Does ubuntu have groups? make a user in the group caddy… Caddy:webworker or something like that. Give that user terminal and SFTP access and add files that way. put a step in your script that asks the script/droplet user to add a password and set up the user account and SSH/SFTP keys… put a blurb in the script for the user to know that if they add files with the root account, then they need to chown -R the root folder.

The droplet user shouldn’t be doing data work with the root account anyway… just sloppy and asking for cowboy errors, right?

Thank you for the suggestion, but that wouldn’t work. DigitalOcean’s marketplace images are clean VM images that should not have any non-system user accounts. All of DO’s images come with only root user available for the end-user. The end-user is, in turn, responsible for managing their own unix users/groups. We do use Ubuntu’s groups (Linux’s, in fact) by creating a designated group called caddy which is native to the caddy system user. We also add the caddy system user to the www-data group to avoid surprising users who are expecting the www-data group to just work for file serving.

DO’s images assume the end-user is versed in the *inx-flavor of the image to understand they need to create themselves a user besides root, mind the file ownership, and keep an eye on files permissions.

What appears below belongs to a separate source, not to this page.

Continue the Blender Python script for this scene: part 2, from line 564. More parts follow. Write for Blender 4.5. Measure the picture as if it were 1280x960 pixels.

I just went through setting up a new DO droplet with Caddy installed on it yesterday (for the new Caddy website updates, in fact). I uploaded files using SFTP and after they were uploaded, they were owned by root but were world-readable and the site worked just fine, with caddy running as the caddy user.

it was root:root, and changing to caddy:caddy fixed it.

I’ll start using rsync for copies, so that I can specify proper user and group.

So that’s clearly user error, and my obliviousness is clearly not really Caddy (or devs) problem, nor should it be. Thank you for the assistance.

I would suggest/ask, though, that a note that /var/www/html is not owned by Caddy be put in the “Getting Started” tutorial that comes with the droplet. Or a note that one should change permissions on it after editing the Caddyfile. Or perhaps simply leave out the instruction to switch the root directory to /var/www/html altogether. As following the instructions exactly as written does literally break the ability to serve pages unless one also chowns the directory.